Only the lines from the beginning of the entries through the one with "172), .5), jb)" should be written out, please, exactly and without any pictures.

Dataset rows -
====
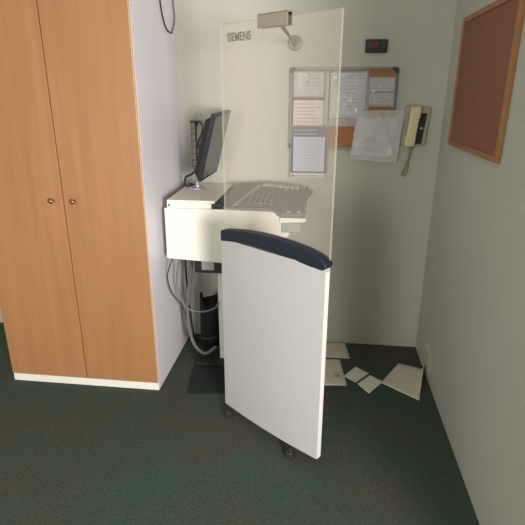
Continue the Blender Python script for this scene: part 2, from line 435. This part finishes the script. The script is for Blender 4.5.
# column and foot of the console
cl = obj('column', box(-.580, -.36, 2.62, 2.93, .03, .80), CONSOLE, t, bevel=.004)
obj('foot_plate', box(-.72, -.34, 2.56, 2.95, .006, .030), DARK, t, bevel=.003)
jb = obj('junction_box', box(-.685, -.525, 2.50, 2.60, .645, .722), BLACK, t, bevel=.003)
obj('rating_label', box(-.642, -.572, 2.4975, 2.4995, .664, .722), mat('label_grey', (168, 168, 172), .5), jb)

# ------------------------------------------------------------ monitor
NBt = Vector((-.645, 2.56, 1.148)); Wv = Vector((.028, .30, .014)); Uv = Vector((.099, .0, .352)); Uv -= Wv.normalized()*Uv.dot(Wv.normalized())
Wn = Wv.normalized(); Un = Uv.normalized(); Nn = Wn.cross(Un).normalized()
if Nn.x < 0: Nn = -Nn
def mp(a, b, c): return NBt+Wv*a+Uv*b+Nn*c     # a across, b up, c out of the screen (metres)
t = thing('monitor', 'black flat monitor seen edge-on, leaning towards the right, on the console shelf', 'monitor', (-.727, 2.80, 1.069))
def slab(a0, a1, b0, b1, c0, c1, shrink=0):
    bm = NB(); s = shrink
    f = [mp(a0, b0, c1), mp(a1, b0, c1), mp(a1, b1, c1), mp(a0, b1, c1)]
    g = [mp(a0+s, b0+s, c0), mp(a1-s, b0+s, c0), mp(a1-s, b1-s, c0), mp(a0+s, b1-s, c0)]
    vf = [bm.verts.new(p) for p in f]; vg = [bm.verts.new(p) for p in g]
    bm.faces.new(vf); bm.faces.new(vg[::-1])
    for i in range(4):
        j = (i+1) % 4; bm.faces.new([vf[i], vf[j], vg[j], vg[i]])
    return bm
obj('bezel', slab(0, 1, 0, 1, -.022, 0), MONBLACK, t, bevel=.003)
obj('rear_shell', slab(.02, .98, .02, .95, -.055, -.0225, .07), MONBLACK, t, bevel=.004)
obj('display', slab(.045, .955, .04, .965, .0004, .0012), SCREEN, t)
nk = tube([mp(.5, .25, -.05), mp(.5, .12, -.075), (-.722, 2.79, 1.11), (-.722, 2.80, 1.078)], .014, 12, 5)
obj('neck', nk, CHROME, t, smooth=True)
bm = lathe((-.722, 2.80, 1.0692), (0, 0, 1), [(.062, 0), (.063, .005), (.050, .010), (.026, .015), (.018, .024)], 32)
obj('stand_base', bm, CHROME, t, smooth=True)
tag(obj('monitor_cable', tube([mp(.5, .12, -.062), (-.76, 2.80, 1.15), (-.80, 2.82, 1.13), (-.806, 2.82, 1.085), (-.782, 2.83, 1.0765), (-.75, 2.85, 1.0765), (-.80, 2.90, 1.0765)], .0065, 8, 8), CABLEB, smooth=True), 'black cable looping behind the monitor on the console shelf', 'cable')

# wall trunking behind the monitor
t = thing('cable_trunking', 'short silver vertical cable duct on the wall behind the monitor', 'cable duct', (-.777, D, 1.15))
bm = NB(); add_box(bm, -.790, -.764, D-.028, D-.001, 1.15, 1.435)
tk = obj('duct', bm, STEEL, t, bevel=.002)
for k in range(7):
    obj('clip', box(-.792, -.762, D-.031, D-.0285, 1.175+k*.038, 1.180+k*.038), CORNER, tk)
obj('top_cap', box(-.794, -.760, D-.032, D-.001, 1.4355, 1.448), CORNER, t)
obj('looped_wire', tube([(-.762, D-.012, 1.425), (-.735, D-.03, 1.445), (-.718, D-.03, 1.41), (-.728, D-.03, 1.365), (-.748, D-.03, 1.32), (-.74, D-.03, 1.26), (-.75, D-.03, 1.17)], .005, 8, 6), CORNER, t, smooth=True)

# ------------------------------------------------------------ under the console
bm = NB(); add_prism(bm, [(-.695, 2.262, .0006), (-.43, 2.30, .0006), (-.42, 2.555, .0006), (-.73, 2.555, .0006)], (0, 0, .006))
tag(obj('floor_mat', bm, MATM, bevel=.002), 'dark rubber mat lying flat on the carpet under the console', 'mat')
# black bag with two pointed corners
bm = NB()
prof = [(-.150, 0), (-.06, .03), (0, .012), (.06, .05), (.15, .02)]
n = 14; rings = []
sec = [(0, .050, .06), (.06, .056, .075), (.16, .055, .07), (.26, .053, .05), (.32, .052, .03)]
cx, cy = -.680, 2.79
for z, rx, ry in sec:
    ring = []
    for k in range(20):
        a = 2*math.pi*k/20
        ca, sa = math.cos(a), math.sin(a)
        ex = math.copysign(abs(ca)**.6, ca); ey = math.copysign(abs(sa)**.6, sa)
        zz = z+.032
        if z > .3: zz += .12*abs(ex)**1.6-.07
        ring.append(bm.verts.new((cx+rx*ex+.004*math.sin(5*a+z*20), cy+ry*ey, zz)))
    rings.append(ring)
for i in range(len(rings)-1):
    for k in range(20):
        bm.faces.new([rings[i][k], rings[i][(k+1) % 20], rings[i+1][(k+1) % 20], rings[i+1][k]])
bm.faces.new(rings[0][::-1]); bm.faces.new(rings[-1])
t = thing('black_bag', 'black fabric bag with two pointed upper corners, standing under the console', 'bag', (cx, cy, .031))
obj('body', bm, mat('bag_fabric', (17, 18, 20), .9, noise=.3, nscale=40), t, smooth=True)
obj('trim_band', tube([(cx-.052, cy-.066, .12), (cx, cy-.082, .112), (cx+.052, cy-.066, .122)], .005, 8, 6), CORNER, t, smooth=True)
# hoses and wires
def ribbed(t): return +.0105+.0016*math.sin(t*160)
tag(obj('corrugated_hose', tube([(-.742, 2.66, .738), (-.752, 2.66, .60), (-.778, 2.66, .42), (-.782, 2.65, .27), (-.75, 2.62, .14), (-.70, 2.60, .085), (-.655, 2.60, .075), (-.60, 2.605, .12)], ribbed, 12, 24), CABLEG, smooth=True),
    'thick grey corrugated hose curving down from the console to its column', 'hose')
tag(obj('grey_wire', tube([(-.79, 2.60, .735), (-.825, 2.60, .55), (-.80, 2.60, .43), (-.76, 2.59, .375), (-.68, 2.585, .362), (-.60, 2.59, .385), (-.575, 2.61, .42)], .005, 8, 10), CABLEL, smooth=True),
    'thin pale wire sagging across in front of the black bag', 'wire')
tag(obj('black_wire', tube([(-.80, 2.72, .735), (-.805, 2.74, .5), (-.80, 2.76, .3), (-.79, 2.8, .08), (-.77, 2.86, .01)], .006, 8, 10), CABLEB, smooth=True),
    'black wire dropping straight to the floor beside the wardrobe', 'wire')
tag(obj('slack_wire', tube([(-.805, 2.50, .735), (-.845, 2.50, .62), (-.835, 2.53, .5), (-.80, 2.62, .36), (-.80, 2.72, .15), (-.80, 2.80, .012)], .0035, 8, 10), CORNER, smooth=True),
    'thin grey wire hanging slack against the white wardrobe side', 'wire')
# cable loop pinned high on the wardrobe side
t = thing('hanging_cable', 'dark thin cable hanging in a loop high on the white wardrobe side', 'cable', (WX+.006, 2.78, 1.92))
obj('loop', tube([(WX+.006, 2.70, 2.18), (WX+.006, 2.705, 2.06), (WX+.006, 2.745, 1.97), (WX+.008, 2.80, 1.925), (WX+.008, 2.88, 1.92)], .004, 8, 10), CABLEB, t, smooth=True)
obj('loose_end', tube([(WX+.008, 2.88, 1.92), (WX+.012, 2.93, 1.99), (WX+.014, 2.92, 2.06), (WX+.012, 2.90, 2.17)], .005, 8, 8), mat('dull_cable', (120, 112, 108), .6), t, smooth=True)

# ------------------------------------------------------------ notice board
by = D-.022
t = thing('notice_board', 'aluminium framed cork notice board on the back wall covered with papers', 'notice board', (.105, D, 1.29))
X0, X1, Z0, Z1 = -.195, .405, 1.292, 1.742
obj('cork_panel', box(X0+.01, X1-.01, by+.004, D-.001, Z0+.01, Z1-.01), CORK, t)
bm = NB(); fw = .013
add_box(bm, X0, X1, by-.003, D-.0015, Z0, Z0+fw); add_box(bm, X0, X1, by-.003, D-.0015, Z1-fw, Z1)
add_box(bm, X0, X0+fw, by-.003, D-.0015, Z0+fw, Z1-fw); add_box(bm, X1-fw, X1, by-.003, D-.0015, Z0+fw, Z1-fw)
obj('frame', bm, ALU, t, bevel=.002)
for sx, sz in ((X0, Z0), (X1, Z0), (X0, Z1), (X1, Z1)):
    dx = 1 if sx == X0 else -1; dz = 1 if sz == Z0 else -1
    q = .030
    pts = [(sx-dx*.002, 0, sz+dz*.010), (sx-dx*.002, 0, sz+dz*q), (sx+dx*.014, 0, sz+dz*q), (sx+dx*.016, 0, sz+dz*.016), (sx+dx*q, 0, sz+dz*.014), (sx+dx*q, 0, sz-dz*.002), (sx+dx*.010, 0, sz-dz*.002), (sx+dx*.002, 0, sz+dz*.002)]
    obj('corner_cap', prism([(a, by-.005, c) for a, b, c in pts], (0, .026, 0)), CORNER, t, bevel=.001)

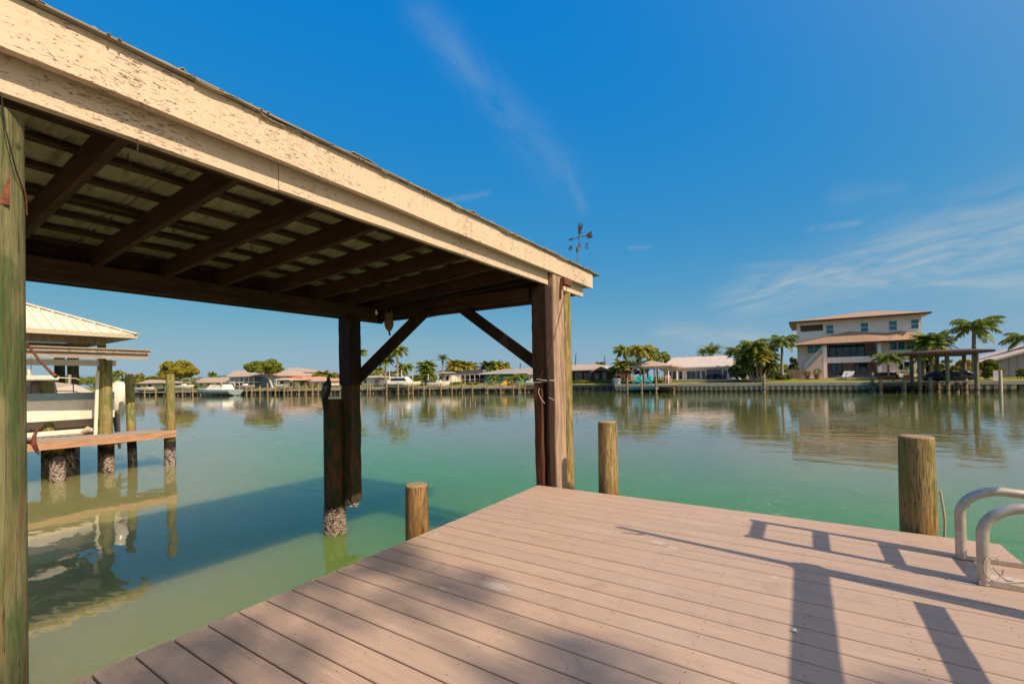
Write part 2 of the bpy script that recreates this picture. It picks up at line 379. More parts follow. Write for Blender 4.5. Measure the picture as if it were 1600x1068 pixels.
material('orange_plank', wood((.30,.15,.08), (.48,.27,.15), 'y', 1, .3))
material('grey_plank', wood((.27,.22,.18), (.38,.32,.27), 'y', 1, .3))
material('dock_wood', wood((.28,.23,.17), (.42,.35,.27), 'x', 1, .4))
material('dock_wood_dark', wood((.09,.07,.05), (.16,.125,.09), 'x', 1, .4))
material('fence_wood', wood((.22,.16,.11), (.34,.26,.19), 'z', 1, .4))
def stucco(c):
    return lambda t: (t.mix(t.ramp(t.noise(t.obj(), 1.2, 6), .35, .75), c, tuple(k*.86 for k in c)), None, t.bump(t.noise(t.obj(), 30, 4), .3, .01))
for nm, c in dict(cream_stucco=(.86,.73,.62), white_stucco=(.74,.69,.6), pink_stucco=(.62,.46,.38), teal_siding=(.05,.27,.25), bluegrey_siding=(.33,.36,.42), brown_siding=(.10,.035,.022), tan_siding=(.50,.42,.30)).items():
    material(nm, stucco(c), .8)
def board_batten(t):
    s = t.sep(t.obj()); k = t.math('FRACT', t.math('MULTIPLY', s[0], 1.6))
    return t.mix(t.ramp(k, .0, .12, .7, 0), (.38,.31,.29), (.16,.12,.11)), None, t.bump(t.ramp(k, 0, .08, 0, 1), 1, .03)
material('grey_batten', board_batten)
def tile(c, sc=3.0):
    def f(t):
        o = t.obj(); s = t.sep(o); n = t.noise(o, 2.5, 6, .7); k = t.math('FRACT', t.math('MULTIPLY', s[2], sc*1.4)); kx = t.math('FRACT', t.math('MULTIPLY', s[0], sc))
        cc = t.mix(t.ramp(n, .3, .75), c, tuple(x*.66 for x in c)); cc = t.mix(t.ramp(k, 0, .25, .18, 0), cc, tuple(x*.4 for x in c))
        return cc, None, t.bump(t.math('ADD', k, t.math('SINE', t.math('MULTIPLY', kx, 6.28))), .35, .006)
    return f
for nm, c in dict(terracotta_roof=(.43,.27,.17), tan_roof=(.48,.36,.27), pale_roof=(.60,.50,.42), grey_roof=(.36,.31,.27), red_roof=(.60,.17,.09), brown_roof=(.12,.06,.045), white_roof=(.7,.62,.5), salmon_roof=(.62,.32,.22)).items():
    material(nm, tile(c), .85)
material('brown_trim', (.07,.03,.02), .6)
material('white_trim', (.76,.70,.62), .6)
material('dark_interior', (.03,.022,.018), .8)
material('turquoise_plastic', (.02,.42,.42), .4)
material('yellow_plastic', (.75,.42,.03), .4)
material('pink_fabric', (.6,.38,.32), .8)
material('orange_cushion', (.55,.12,.03), .8)
material('clay_pot', (.3,.11,.06), .8)
material('stone_wall', lambda t: (t.mix(t.ramp(t.voro(t.obj(), 5), .1, .5), (.4,.31,.24), (.24,.17,.12)), None), .9)
def leaf(a, b, tr=.25):
    def f(t):
        n = t.noise(t.obj(), .9, 4, .6); n2 = t.noise(t.obj(), 7, 3, .7)
        c = t.mix(t.ramp(n, .36, .66), a, b); return t.mix(t.ramp(n2, .42, .7, 0, .7), c, tuple(k*.45 for k in a)), None
    return f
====
Reply to the exercise -
Continue the Blender Python script for this scene: part 2, from line 435. This part finishes the script. The script is for Blender 4.5.
# column and foot of the console
cl = obj('column', box(-.580, -.36, 2.62, 2.93, .03, .80), CONSOLE, t, bevel=.004)
obj('foot_plate', box(-.72, -.34, 2.56, 2.95, .006, .030), DARK, t, bevel=.003)
jb = obj('junction_box', box(-.685, -.525, 2.50, 2.60, .645, .722), BLACK, t, bevel=.003)
obj('rating_label', box(-.642, -.572, 2.4975, 2.4995, .664, .722), mat('label_grey', (168, 168, 172), .5), jb)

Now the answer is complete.